* **Direction**: Search the material below for the word "scene". Copy every line that has it.
════════════════════
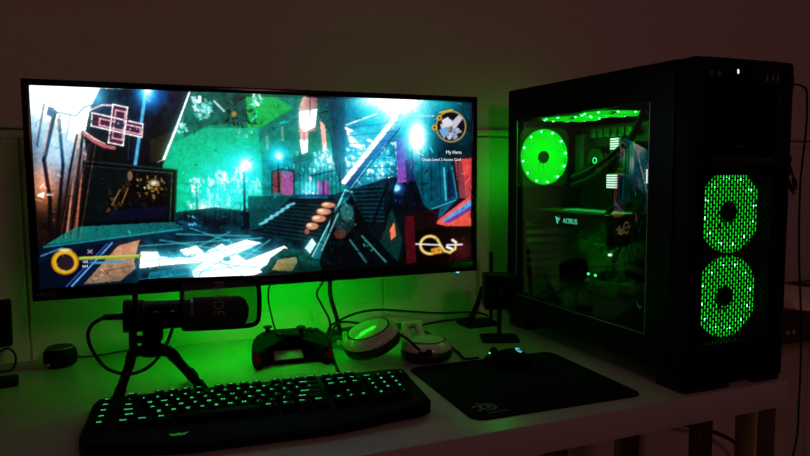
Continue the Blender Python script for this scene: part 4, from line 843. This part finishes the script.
# motherboard and what is plugged into it
b = B(); box(b, (1.052, 1.10, 0.915), (1.056, 1.395, 1.235)); mb = obj('motherboard', b, PCB, pc)
for (y0, z0, y1, z1, t) in ((1.345, 1.09, 1.38, 1.215, 0.030), (1.18, 1.205, 1.33, 1.225, 0.026), (1.14, 0.93, 1.20, 0.985, 0.008)):
    b = B(); 
    nfin = 6
    for k in range(nfin):
        ya, yb = y0 + (y1 - y0) * k / nfin, y0 + (y1 - y0) * (k + 0.75) / nfin
        box(b, (1.052 - t, ya, z0), (1.0525, yb, z1), 0.001)
    obj('heatsink', b, HEATS, mb)
for k in range(4):
    b = B(); y = 1.150 + k * 0.0095; box(b, (1.010, y, 1.06), (1.0525, y + 0.006, 1.19), 0.001); obj('memory_module', b, HEATS, mb)
for (yc, zc, rows_, cols) in ((1.243, 1.188, 5, 4), (1.250, 1.100, 6, 5)):
    for i in range(1):
        b = B(); box(b, (1.0345, yc - 0.021, zc - 0.019), (1.0525, yc + 0.021, zc + 0.019), 0.001); obj('heatsink', b, HEATS, mb)
        b = B()
        for r_ in range(rows_):
            for c_ in range(cols):
                y = yc + (c_ - (cols - 1) / 2) * 0.0072; z = zc + (r_ - (rows_ - 1) / 2) * 0.0056
                box(b, (1.030, y - 0.0023, z - 0.0017), (1.0345, y + 0.0023, z + 0.0017), 0.0004)
        o = obj('reflection_grid', b, WGLOW, mb)  # white glowing cells stand in for reflections on the board
for (y, z, dy_, dz_) in ((1.222, 1.135, 0.0012, 0.020), (1.150, 1.112, 0.0014, 0.016), (1.270, 0.862 + 0.06, 0.003, 0.003)):
    b = B(); box(b, (1.044, y - dy_, z - dz_), (1.053, y + dy_, z + dz_), 0.0005); obj('glow_bar', b, WGLOW, mb)
for k, y in enumerate((1.315, 1.288)):
    b = B(); sphere(b, (1.020, y, 0.871), 0.0036, seg=10); obj('indicator_light', b, GLED, mb)
b = B()
for k in range(9):
    y = 1.12 + k * 0.031; z = 0.925 + 0.013 * (k % 3); box(b, (1.036, y, z), (1.0525, y + 0.014, z + 0.01 + 0.004 * (k % 2)), 0.001)
for k in range(7):
    y = 1.13 + k * 0.036; cyl(b, (1.0525, y, 0.975), (1.038, y, 0.975), 0.0045, seg=12, bev=0.0006)
obj('connectors', b, HEATS, mb)
b = B()
for z in (0.955, 0.972, 0.94):
    box(b, (1.042, 1.22, z), (1.0525, 1.36, z + 0.007), 0.0008)
obj('expansion_slots', b, GREY, mb)
# liquid cooler block and its two hoses
b = B(); lathe(b, [(0, 0), (0.034, 0), (0.034, 0.022), (0.029, 0.030), (0, 0.030)], axes((1.052, 1.300, 1.150), (0, 1, 0), (0, 0, 1), (-1, 0, 0)), 32); cb = obj('cooler_block', b, GLOSSB, pc)
b = B(); lathe(b, [(0.0055, 0.030), (0.0075, 0.030), (0.0075, 0.031), (0.0055, 0.031)], axes((1.052, 1.300, 1.150), (0, 1, 0), (0, 0, 1), (-1, 0, 0)), 24); obj('block_light', b, GLED, cb)
for k, dz_ in enumerate((0.0, -0.020)):
    b = B(); tube(b, [(1.020, 1.31, 1.140 + dz_ * 0.6), (0.995, 1.345, 1.112 + dz_), (0.975, 1.30, 1.115 + dz_), (0.965, 1.20, 1.145 + dz_), (0.962, 1.11, 1.195 + dz_ * 0.4), (0.962, 1.063 - 0.0 * k, 1.262)], 0.0062, 10); obj('hose', b, RUBBER, pc)
# graphics card
b = B(); box(b, (0.905, 1.115, 0.992), (1.052, 1.397, 1.030), 0.003); gc = obj('graphics_card', b, BLACK, pc)
b = B(); box(b, (0.909, 1.118, 1.0302), (1.050, 1.394, 1.0322), 0.0005); obj('backplate', b, GREY, gc)
b = B(); box(b, (0.945, 1.125, 1.0322), (0.985, 1.315, 1.0342), 0.0006); obj('glow_bar', b, CARDGLOW, gc)  # added glowing strip, stands in for green light falling on the backplate
b = B(); add(b, text_bm('AORUS', 0.0165, 0.0003, 'LEFT'), LEFT((0.9046, 1.262, 1.0105)) @ Matrix.Shear('XY', 4, (0, 0)))
o = obj('brand_mark', b, ALED, gc)
b = B()
for pts in ([(-0.010, 0.009), (0.004, 0.004), (0.008, 0.010), (0.002, 0.000), (-0.004, 0.002)], [(-0.008, 0.004), (-0.002, 0.000), (0.004, -0.002), (0.000, -0.010), (-0.004, -0.004)], [(0.003, 0.003), (0.011, 0.004), (0.005, -0.001)]):
    prism(b, pts, 0, 0.0005, LEFT((0.9048, 1.283, 1.011)))
obj('eagle_emblem', b, ALED, gc)
for k in range(3):
    yc = 1.165 + 0.09 * k; b = B(); lathe(b, [(0.036, 0), (0.041, 0), (0.041, -0.004), (0.036, -0.004)], Matrix.Translation((0.972, yc, 0.9915)), 32)
    for q in range(9): prism(b, [(0.008, -0.003), (0.036, -0.006), (0.036, 0.008), (0.008, 0.004)], -0.003, -0.002, Matrix.Translation((0.972, yc, 0.9925)) @ Matrix.Rotation(2 * PI * q / 9, 4, 'Z'))
    obj('card_fan', b, INNER, gc)
# rear expansion slot covers
for k in range(6):
    z = 0.885 + k * 0.0205; b = B(); box(b, (0.895, 1.398, z), (1.035, 1.4035, z + 0.012), 0.001); obj('slot_cover', b, GREY if k > 2 else HEATS, pc)
# power supply, hard-disk tray, cables
b = B(); box(b, (0.868, 1.205, ZB + 0.008), (1.03, 1.40, 0.862), 0.003); ps = obj('power_supply', b, INNER, pc)
b = B(); box(b, (0.888, 1.25, 0.8622), (0.962, 1.335, 0.8635), 0.0005); obj('rating_label', b, GREY, ps)
b = B()
for z in (0.792, 0.822, 0.852): box(b, (0.93, 1.02, z), (1.05, 1.17, z + 0.022), 0.002)
box(b, (0.925, 1.015, ZB + 0.008), (0.929, 1.175, 0.885)); obj('drive_tray', b, INNER, pc)
for k, (y, z0, z1) in enumerate(((1.16, 0.86, 1.0), (1.19, 0.85, 1.02), (1.13, 0.90, 1.12))):
    b = B(); tube(b, [(1.02, y + 0.05, 0.855), (0.985, y + 0.02, 0.90), (0.99, y - 0.01, (z0 + z1) / 2), (1.03, y - 0.02, z1), (1.05, y, z1)], 0.0055, 8); obj('inner_cable', b, RUBBER, pc)
b = B(); tube(b, [(0.925, 1.20, 0.94), (0.90, 1.16, 0.965), (0.905, 1.13, 0.995), (0.93, 1.13, 1.04), (1.0, 1.15, 1.05)], 0.006, 8); obj('inner_cable', b, RUBBER, pc)
# plug at the far side and cables hanging there
hk = thing('usb_lead', 'black lead plugged into the right side of the tower top, hanging to the floor', 'cable', (1.115, 0.87, 0.0))
def lp(x, y, Y):
    q = WMAT @ np.array([x - CX, y - CY, F]); q = q / q[1] * Y
    return Vector((q[0], q[1], q[2] + ZC))
b = B(); box(b, (1.0825, 0.865, 1.276), (1.094, 0.877, 1.292), 0.001); box(b, (1.092, 0.860, 1.272), (1.122, 0.882, 1.297), 0.003); obj('plug', b, RUBBER, hk)
b = B(); tube(b, [(1.118, 0.872, 1.285), lp(805, 88, .88), lp(807, 105, .88), lp(806, 130, .88), lp(802, 165, .88), lp(800, 190, .88), lp(799, 250, .88), lp(801, 330, .88), lp(799, 400, .88), lp(793, 455, .88), (1.10, 0.88, 0.35), (1.14, 0.86, 0.006), (1.3, 0.9, 0.006)], 0.0019); obj('cord', b, RUBBER, hk)
hk2 = thing('loose_usb_lead', 'pair of thin leads with silver plugs dangling beside the tower', 'cable', (1.115, 0.90, 1.0))
for k, (a_, c_, e_) in enumerate((((786, 154), (790, 166), (794, 180)), ((786, 170), (788, 178), (791, 186)))):
    b = B(); pa, pb, pe = lp(*a_, .93), lp(*c_, .93), lp(*e_, .93); tube(b, [(1.079, 0.95 , pa.z + 0.004), pa, pb, pe], 0.002); cd = obj('cord', b, RUBBER, hk2)
    b = B(); dd = (pe - pb).normalized(); cyl(b, pe - dd * 0.004, pe + dd * 0.012, 0.0045, seg=10, bev=0.001); obj('plug_grip', b, RUBBER, cd)
    b = B(); cyl(b, pe + dd * 0.012, pe + dd * 0.021, 0.003, seg=8); obj('plug_tip', b, GREY, cd)

for nm, p, e in (('rear_fan_glow', (FX, 1.345, FZ), 0.25), ('top_fan_glow', (0.955, 1.22, 1.225), 0.22), ('front_fan_glow', (0.965, 0.93, 1.0), 0.22)):
    l = bpy.data.lights.new(nm, 'POINT'); l.energy = e; l.color = GREEN; l.shadow_soft_size = 0.03
    o = bpy.data.objects.new(nm, l); C.objects.link(o); o.location = p
l = bpy.data.lights.new('rear_exhaust_glow', 'POINT'); l.energy = 0.14; l.color = GREEN; l.shadow_soft_size = 0.04
o = bpy.data.objects.new('rear_exhaust_glow', l); C.objects.link(o); o.location = (FX - 0.05, 1.44, 1.11)

# ------------------------------------------------------------------ console table beyond the tower
ct = thing('console_table', 'dark console table with a knobbed drawer beyond the tower', 'table', (1.88, 1.36, 0))
b = B(); box(b, (1.27, 1.19, 0.735), (2.5, 1.51, 0.755), 0.003); obj('tabletop', b, DARKWOOD, ct)
b = B(); box(b, (1.30, 1.22, 0.655), (2.46, 1.50, 0.735), 0.002); obj('body', b, DARKWOOD, ct)
for x0 in (1.51, 1.985):
    b = B(); box(b, (x0, 1.208, 0.662), (x0 + 0.46, 1.222, 0.730), 0.002); dr = obj('drawer', b, DARKWOOD, ct)
    for kx in ((0.060, 0.082) if x0 < 1.6 else (0.22, 0.24)):
        b = B(); cyl(b, (x0 + kx, 1.209, 0.695), (x0 + kx, 1.192, 0.695), 0.005, 0.007, 14, 0.001); obj('knob', b, CHROME, dr)
for x in (1.285, 2.45):
    for y in (1.20, 1.46):
        b = B(); box(b, (x, y, 0), (x + 0.04, y + 0.04, 0.735), 0.002); obj('leg', b, DARKWOOD, ct)
b = B(); box(b, (-0.11, -0.15, 0), (0.11, 0.15, 0.03), 0.002); b.transform(Matrix.Translation((1.66, 1.34, 0.755)) @ Matrix.Rotation(R(20), 4, 'Z'))
tag(obj('paper_stack', b, PAPER), 'stack of pale papers lying on the console table', 'papers')
b = B(); prism(b, rrect(0.30, 0.20, 0.01), 0, 0.016, Matrix.Translation((2.03, 1.315, 0.7555)) @ Matrix.Rotation(R(-14), 4, 'Z'), 0.003)
tag(obj('folded_laptop', b, GLOSSB), 'flat black closed laptop beside the papers on the console table', 'laptop')

# ------------------------------------------------------------------ light
w = bpy.data.worlds.new('world'); bpy.context.scene.world = w; w.use_nodes = True
w.node_tree.nodes['Background'].inputs[0].default_value = (1.0, 0.5, 0.36, 1); w.node_tree.nodes['Background'].inputs[1].default_value = 0.002
def area(name, loc, target, size, power, col):
    l = bpy.data.lights.new(name, 'AREA'); l.energy = power; l.color = col; l.shape = 'DISK'; l.size = size
    o = bpy.data.objects.new(name, l); C.objects.link(o); o.location = loc
    o.rotation_euler = (Vector(target) - Vector(loc)).to_track_quat('-Z', 'Y').to_euler()
    return o
area('room_lamp', (0.6, -1.8, 2.05), (0.6, 1.5, 1.2), 0.4, 4.1, (1.0, 0.40, 0.44))
area('low_warm_fill', (-1.3, 0.75, 0.30), (1.6, 1.5, 0.35), 0.25, 2.6, (1.0, 0.33, 0.10))  # unseen warm fill added to tint the wall and leg under the desk
sc = bpy.context.scene
sc.view_settings.view_transform = 'Standard'; sc.view_settings.look = 'None'; sc.view_settings.exposure = 0.0; sc.view_settings.gamma = 1.0
sc.view_settings.use_curve_mapping = False
sc.cycles.use_denoising = True
sc.cycles.max_bounces = 8; sc.cycles.transparent_max_bounces = 12
sc.cycles.sample_clamp_indirect = 4.0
════════════════════
* **Expected answer**:
Continue the Blender Python script for this scene: part 4, from line 843. This part finishes the script.
w = bpy.data.worlds.new('world'); bpy.context.scene.world = w; w.use_nodes = True
sc = bpy.context.scene